** START Data shown **
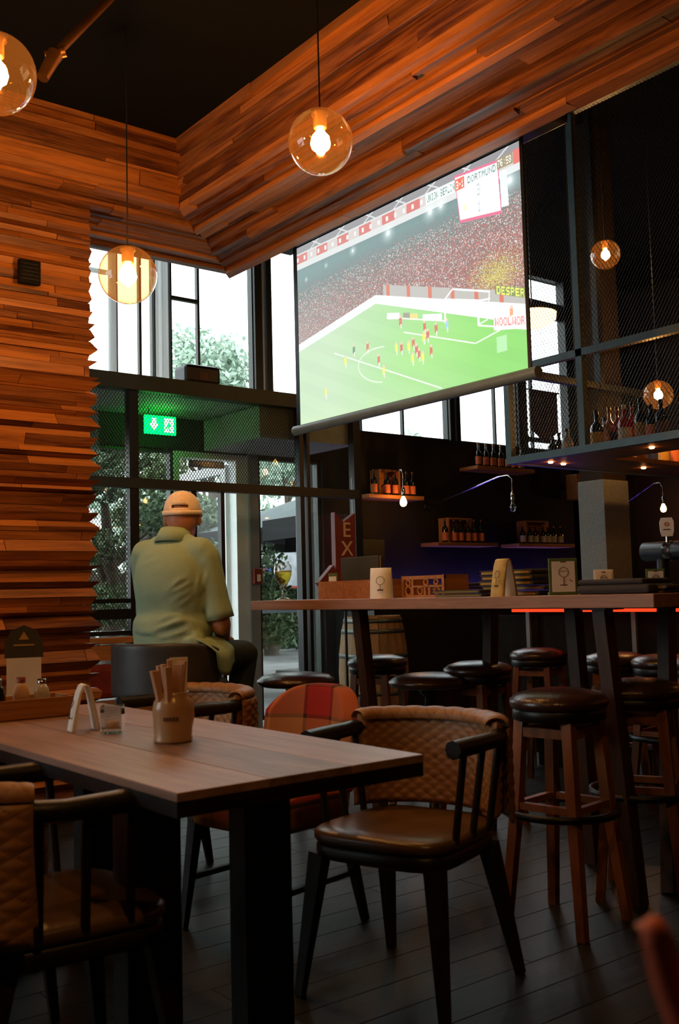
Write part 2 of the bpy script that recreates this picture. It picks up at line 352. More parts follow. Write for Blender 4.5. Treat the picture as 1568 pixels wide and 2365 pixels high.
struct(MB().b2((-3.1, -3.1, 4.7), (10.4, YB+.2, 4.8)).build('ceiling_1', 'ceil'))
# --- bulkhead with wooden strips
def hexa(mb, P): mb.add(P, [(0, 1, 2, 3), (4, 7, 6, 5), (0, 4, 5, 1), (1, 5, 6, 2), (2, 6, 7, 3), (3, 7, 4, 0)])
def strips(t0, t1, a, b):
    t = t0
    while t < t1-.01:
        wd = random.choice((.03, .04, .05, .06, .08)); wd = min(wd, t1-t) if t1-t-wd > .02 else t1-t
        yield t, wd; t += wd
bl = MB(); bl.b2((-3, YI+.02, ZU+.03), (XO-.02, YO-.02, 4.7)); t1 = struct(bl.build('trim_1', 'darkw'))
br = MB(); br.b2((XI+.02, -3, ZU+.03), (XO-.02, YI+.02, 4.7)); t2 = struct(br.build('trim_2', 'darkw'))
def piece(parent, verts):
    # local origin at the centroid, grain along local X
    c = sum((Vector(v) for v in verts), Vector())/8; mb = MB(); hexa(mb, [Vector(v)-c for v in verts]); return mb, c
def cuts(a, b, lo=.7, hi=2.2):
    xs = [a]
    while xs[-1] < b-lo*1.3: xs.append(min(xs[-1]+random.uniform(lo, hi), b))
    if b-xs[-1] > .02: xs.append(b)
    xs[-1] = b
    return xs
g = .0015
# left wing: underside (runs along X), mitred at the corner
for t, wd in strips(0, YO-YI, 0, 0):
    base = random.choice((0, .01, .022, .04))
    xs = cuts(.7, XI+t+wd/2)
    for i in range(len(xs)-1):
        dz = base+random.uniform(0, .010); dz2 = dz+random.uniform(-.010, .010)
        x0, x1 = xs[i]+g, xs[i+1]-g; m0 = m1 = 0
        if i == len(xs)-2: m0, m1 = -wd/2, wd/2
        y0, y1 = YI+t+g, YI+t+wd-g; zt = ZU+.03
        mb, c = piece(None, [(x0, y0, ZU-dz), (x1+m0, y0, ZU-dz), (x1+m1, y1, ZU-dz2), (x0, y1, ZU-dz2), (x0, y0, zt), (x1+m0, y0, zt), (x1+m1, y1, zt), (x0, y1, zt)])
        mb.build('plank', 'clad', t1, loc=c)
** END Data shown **
_Exercise goal_: Write out the listing word for word, omitting the pictures it holds.

_Response for this exercise_:
Write part 2 of the bpy script that recreates this picture. It picks up at line 352. More parts follow. Write for Blender 4.5. Treat the picture as 1568 pixels wide and 2365 pixels high.
struct(MB().b2((-3.1, -3.1, 4.7), (10.4, YB+.2, 4.8)).build('ceiling_1', 'ceil'))
# --- bulkhead with wooden strips
def hexa(mb, P): mb.add(P, [(0, 1, 2, 3), (4, 7, 6, 5), (0, 4, 5, 1), (1, 5, 6, 2), (2, 6, 7, 3), (3, 7, 4, 0)])
def strips(t0, t1, a, b):
    t = t0
    while t < t1-.01:
        wd = random.choice((.03, .04, .05, .06, .08)); wd = min(wd, t1-t) if t1-t-wd > .02 else t1-t
        yield t, wd; t += wd
bl = MB(); bl.b2((-3, YI+.02, ZU+.03), (XO-.02, YO-.02, 4.7)); t1 = struct(bl.build('trim_1', 'darkw'))
br = MB(); br.b2((XI+.02, -3, ZU+.03), (XO-.02, YI+.02, 4.7)); t2 = struct(br.build('trim_2', 'darkw'))
def piece(parent, verts):
    # local origin at the centroid, grain along local X
    c = sum((Vector(v) for v in verts), Vector())/8; mb = MB(); hexa(mb, [Vector(v)-c for v in verts]); return mb, c
def cuts(a, b, lo=.7, hi=2.2):
    xs = [a]
    while xs[-1] < b-lo*1.3: xs.append(min(xs[-1]+random.uniform(lo, hi), b))
    if b-xs[-1] > .02: xs.append(b)
    xs[-1] = b
    return xs
g = .0015
# left wing: underside (runs along X), mitred at the corner
for t, wd in strips(0, YO-YI, 0, 0):
    base = random.choice((0, .01, .022, .04))
    xs = cuts(.7, XI+t+wd/2)
    for i in range(len(xs)-1):
        dz = base+random.uniform(0, .010); dz2 = dz+random.uniform(-.010, .010)
        x0, x1 = xs[i]+g, xs[i+1]-g; m0 = m1 = 0
        if i == len(xs)-2: m0, m1 = -wd/2, wd/2
        y0, y1 = YI+t+g, YI+t+wd-g; zt = ZU+.03
        mb, c = piece(None, [(x0, y0, ZU-dz), (x1+m0, y0, ZU-dz), (x1+m1, y1, ZU-dz2), (x0, y1, ZU-dz2), (x0, y0, zt), (x1+m0, y0, zt), (x1+m1, y1, zt), (x0, y1, zt)])
        mb.build('plank', 'clad', t1, loc=c)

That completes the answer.